» WORK REQUIRED: Begin at the first line below and copy each line exactly, ending with the line where "PI = math.pi" appears.

Rows from a 3D scene dataset:
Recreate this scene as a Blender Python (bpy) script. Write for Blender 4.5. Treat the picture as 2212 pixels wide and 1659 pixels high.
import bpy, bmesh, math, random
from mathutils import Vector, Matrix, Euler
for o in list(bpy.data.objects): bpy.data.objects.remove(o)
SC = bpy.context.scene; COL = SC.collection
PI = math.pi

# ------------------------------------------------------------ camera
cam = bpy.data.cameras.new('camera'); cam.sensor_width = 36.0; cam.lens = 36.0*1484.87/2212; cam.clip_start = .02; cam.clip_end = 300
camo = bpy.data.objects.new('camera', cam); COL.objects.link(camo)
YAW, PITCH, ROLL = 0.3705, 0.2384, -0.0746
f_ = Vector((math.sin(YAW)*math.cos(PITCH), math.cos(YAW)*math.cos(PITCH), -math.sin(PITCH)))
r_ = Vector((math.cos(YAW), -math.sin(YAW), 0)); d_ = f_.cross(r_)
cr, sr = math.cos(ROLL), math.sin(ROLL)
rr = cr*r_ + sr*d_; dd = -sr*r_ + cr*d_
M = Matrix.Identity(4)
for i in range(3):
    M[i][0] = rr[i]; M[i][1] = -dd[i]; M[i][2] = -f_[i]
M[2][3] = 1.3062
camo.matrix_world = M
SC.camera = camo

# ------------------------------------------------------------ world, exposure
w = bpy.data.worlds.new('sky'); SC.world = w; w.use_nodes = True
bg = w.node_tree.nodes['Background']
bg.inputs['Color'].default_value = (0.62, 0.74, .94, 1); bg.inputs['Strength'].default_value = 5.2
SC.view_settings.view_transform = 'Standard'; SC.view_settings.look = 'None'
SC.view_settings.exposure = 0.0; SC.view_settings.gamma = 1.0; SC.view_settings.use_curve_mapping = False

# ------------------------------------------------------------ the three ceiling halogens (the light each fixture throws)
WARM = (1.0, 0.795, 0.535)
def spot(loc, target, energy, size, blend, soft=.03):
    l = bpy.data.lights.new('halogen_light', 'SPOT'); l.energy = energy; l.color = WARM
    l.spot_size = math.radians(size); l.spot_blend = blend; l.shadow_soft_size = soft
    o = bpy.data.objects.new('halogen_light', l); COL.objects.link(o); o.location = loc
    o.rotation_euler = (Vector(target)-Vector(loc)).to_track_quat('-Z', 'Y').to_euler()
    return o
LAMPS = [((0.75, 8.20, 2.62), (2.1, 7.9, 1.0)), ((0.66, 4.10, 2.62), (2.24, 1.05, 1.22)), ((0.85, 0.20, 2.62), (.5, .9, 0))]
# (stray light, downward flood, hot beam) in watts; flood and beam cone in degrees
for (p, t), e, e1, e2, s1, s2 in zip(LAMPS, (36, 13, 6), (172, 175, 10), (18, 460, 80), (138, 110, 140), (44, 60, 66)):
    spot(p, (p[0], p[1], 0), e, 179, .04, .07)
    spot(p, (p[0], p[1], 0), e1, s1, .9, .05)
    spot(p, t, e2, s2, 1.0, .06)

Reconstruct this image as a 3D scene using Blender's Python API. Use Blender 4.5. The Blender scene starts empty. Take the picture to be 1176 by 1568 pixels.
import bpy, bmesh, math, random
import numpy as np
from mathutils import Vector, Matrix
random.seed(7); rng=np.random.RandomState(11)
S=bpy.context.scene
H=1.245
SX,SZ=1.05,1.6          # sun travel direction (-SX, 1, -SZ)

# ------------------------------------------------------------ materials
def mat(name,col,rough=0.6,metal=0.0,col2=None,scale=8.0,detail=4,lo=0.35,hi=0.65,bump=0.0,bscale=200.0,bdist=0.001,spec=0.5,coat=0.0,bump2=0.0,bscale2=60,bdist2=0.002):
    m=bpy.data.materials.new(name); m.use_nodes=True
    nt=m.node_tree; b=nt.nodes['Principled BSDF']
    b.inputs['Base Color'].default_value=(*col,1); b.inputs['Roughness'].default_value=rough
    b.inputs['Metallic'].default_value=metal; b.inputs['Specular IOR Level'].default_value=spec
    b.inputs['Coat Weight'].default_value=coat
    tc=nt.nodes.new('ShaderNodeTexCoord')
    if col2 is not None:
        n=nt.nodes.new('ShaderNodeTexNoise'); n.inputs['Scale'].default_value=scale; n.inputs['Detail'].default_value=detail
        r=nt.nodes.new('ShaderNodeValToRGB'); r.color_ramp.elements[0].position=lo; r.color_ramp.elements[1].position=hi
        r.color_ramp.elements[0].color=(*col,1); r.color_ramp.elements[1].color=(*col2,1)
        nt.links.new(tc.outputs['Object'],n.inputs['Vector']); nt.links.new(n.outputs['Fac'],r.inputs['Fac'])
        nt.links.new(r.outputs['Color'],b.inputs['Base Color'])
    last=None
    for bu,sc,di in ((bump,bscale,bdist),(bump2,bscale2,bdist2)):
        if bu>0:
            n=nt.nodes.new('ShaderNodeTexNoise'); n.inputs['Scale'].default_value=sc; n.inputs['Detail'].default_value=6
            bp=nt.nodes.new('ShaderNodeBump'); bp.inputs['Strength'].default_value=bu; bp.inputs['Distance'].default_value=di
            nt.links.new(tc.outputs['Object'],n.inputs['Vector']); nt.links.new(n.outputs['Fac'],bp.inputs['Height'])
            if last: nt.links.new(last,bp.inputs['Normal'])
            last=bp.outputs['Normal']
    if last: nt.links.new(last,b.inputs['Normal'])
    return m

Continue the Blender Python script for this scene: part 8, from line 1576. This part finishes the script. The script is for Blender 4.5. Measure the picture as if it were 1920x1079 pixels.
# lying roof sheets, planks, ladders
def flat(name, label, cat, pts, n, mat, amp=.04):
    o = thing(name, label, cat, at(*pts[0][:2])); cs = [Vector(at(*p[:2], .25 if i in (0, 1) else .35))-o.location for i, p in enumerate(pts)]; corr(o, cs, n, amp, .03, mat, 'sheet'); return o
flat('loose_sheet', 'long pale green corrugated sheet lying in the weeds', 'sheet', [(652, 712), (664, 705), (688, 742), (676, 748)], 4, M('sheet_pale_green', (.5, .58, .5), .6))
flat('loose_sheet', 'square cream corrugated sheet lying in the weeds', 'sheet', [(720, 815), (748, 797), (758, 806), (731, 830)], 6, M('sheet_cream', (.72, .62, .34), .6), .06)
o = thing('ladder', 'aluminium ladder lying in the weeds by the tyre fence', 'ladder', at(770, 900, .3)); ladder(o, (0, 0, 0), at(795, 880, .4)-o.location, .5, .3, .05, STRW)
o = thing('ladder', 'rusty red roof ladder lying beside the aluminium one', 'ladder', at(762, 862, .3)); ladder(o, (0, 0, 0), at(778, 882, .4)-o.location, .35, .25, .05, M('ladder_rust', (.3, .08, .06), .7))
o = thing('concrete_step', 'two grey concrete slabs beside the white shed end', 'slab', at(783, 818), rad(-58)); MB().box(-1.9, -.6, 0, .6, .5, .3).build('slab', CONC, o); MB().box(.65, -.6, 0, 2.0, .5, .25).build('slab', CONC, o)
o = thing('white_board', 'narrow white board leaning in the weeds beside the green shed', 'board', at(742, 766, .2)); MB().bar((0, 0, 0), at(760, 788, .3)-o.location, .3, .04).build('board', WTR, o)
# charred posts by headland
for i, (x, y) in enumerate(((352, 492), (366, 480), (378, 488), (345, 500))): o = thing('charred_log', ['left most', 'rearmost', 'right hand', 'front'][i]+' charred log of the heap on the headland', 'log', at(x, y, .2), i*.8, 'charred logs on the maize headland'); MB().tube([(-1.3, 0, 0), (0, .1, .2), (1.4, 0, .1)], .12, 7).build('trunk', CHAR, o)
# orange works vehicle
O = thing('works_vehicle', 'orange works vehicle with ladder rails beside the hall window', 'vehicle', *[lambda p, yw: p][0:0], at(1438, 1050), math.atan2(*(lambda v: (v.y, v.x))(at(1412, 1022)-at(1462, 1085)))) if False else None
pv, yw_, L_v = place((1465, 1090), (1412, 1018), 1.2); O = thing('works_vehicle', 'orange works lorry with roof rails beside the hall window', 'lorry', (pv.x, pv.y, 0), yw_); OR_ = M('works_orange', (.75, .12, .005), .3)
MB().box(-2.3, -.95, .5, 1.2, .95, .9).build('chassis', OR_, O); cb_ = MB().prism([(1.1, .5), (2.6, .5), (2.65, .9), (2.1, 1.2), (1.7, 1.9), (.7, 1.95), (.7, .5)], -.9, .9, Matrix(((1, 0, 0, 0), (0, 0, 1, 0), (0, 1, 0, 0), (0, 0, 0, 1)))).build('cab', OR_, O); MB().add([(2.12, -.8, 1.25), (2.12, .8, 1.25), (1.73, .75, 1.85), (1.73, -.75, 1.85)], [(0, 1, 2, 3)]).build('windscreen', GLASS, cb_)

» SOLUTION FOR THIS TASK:
Recreate this scene as a Blender Python (bpy) script. Write for Blender 4.5. Treat the picture as 2212 pixels wide and 1659 pixels high.
import bpy, bmesh, math, random
from mathutils import Vector, Matrix, Euler
for o in list(bpy.data.objects): bpy.data.objects.remove(o)
SC = bpy.context.scene; COL = SC.collection
PI = math.pi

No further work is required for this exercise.